Task directions:
Each line from the start of the data below through the one containing "from mathutils import Vector" must be reproduced exactly.

Given information:

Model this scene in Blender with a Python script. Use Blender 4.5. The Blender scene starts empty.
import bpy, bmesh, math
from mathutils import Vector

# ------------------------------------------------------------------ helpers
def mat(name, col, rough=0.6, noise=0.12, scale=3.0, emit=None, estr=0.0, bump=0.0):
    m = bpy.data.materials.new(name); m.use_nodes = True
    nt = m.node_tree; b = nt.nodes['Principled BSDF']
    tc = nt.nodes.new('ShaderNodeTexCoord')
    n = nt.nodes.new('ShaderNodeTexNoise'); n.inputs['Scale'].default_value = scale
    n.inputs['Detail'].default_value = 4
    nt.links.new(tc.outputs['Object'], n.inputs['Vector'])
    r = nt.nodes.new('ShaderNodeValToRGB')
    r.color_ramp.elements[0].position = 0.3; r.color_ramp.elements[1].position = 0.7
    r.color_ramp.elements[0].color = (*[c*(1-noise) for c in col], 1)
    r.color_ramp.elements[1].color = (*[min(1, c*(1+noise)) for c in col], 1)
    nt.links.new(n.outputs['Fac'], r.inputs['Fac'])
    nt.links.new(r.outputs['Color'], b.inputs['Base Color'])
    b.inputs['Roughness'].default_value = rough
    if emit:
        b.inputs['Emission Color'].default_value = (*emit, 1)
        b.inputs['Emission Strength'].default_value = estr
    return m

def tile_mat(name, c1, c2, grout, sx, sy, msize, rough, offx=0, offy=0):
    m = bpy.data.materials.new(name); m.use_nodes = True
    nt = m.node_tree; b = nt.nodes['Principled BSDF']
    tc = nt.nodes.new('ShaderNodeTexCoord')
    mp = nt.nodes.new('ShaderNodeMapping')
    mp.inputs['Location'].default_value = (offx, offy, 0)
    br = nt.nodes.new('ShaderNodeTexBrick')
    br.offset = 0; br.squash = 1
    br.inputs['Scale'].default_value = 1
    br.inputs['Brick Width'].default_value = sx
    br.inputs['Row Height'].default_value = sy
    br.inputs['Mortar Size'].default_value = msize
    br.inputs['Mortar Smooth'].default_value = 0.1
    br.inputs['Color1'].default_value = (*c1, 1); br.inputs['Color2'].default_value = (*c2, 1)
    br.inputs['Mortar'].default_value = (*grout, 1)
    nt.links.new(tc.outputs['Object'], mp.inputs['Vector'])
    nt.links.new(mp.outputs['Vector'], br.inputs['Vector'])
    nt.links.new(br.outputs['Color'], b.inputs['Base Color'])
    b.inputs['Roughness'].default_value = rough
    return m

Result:
Model this scene in Blender with a Python script. Use Blender 4.5. The Blender scene starts empty.
import bpy, bmesh, math
from mathutils import Vector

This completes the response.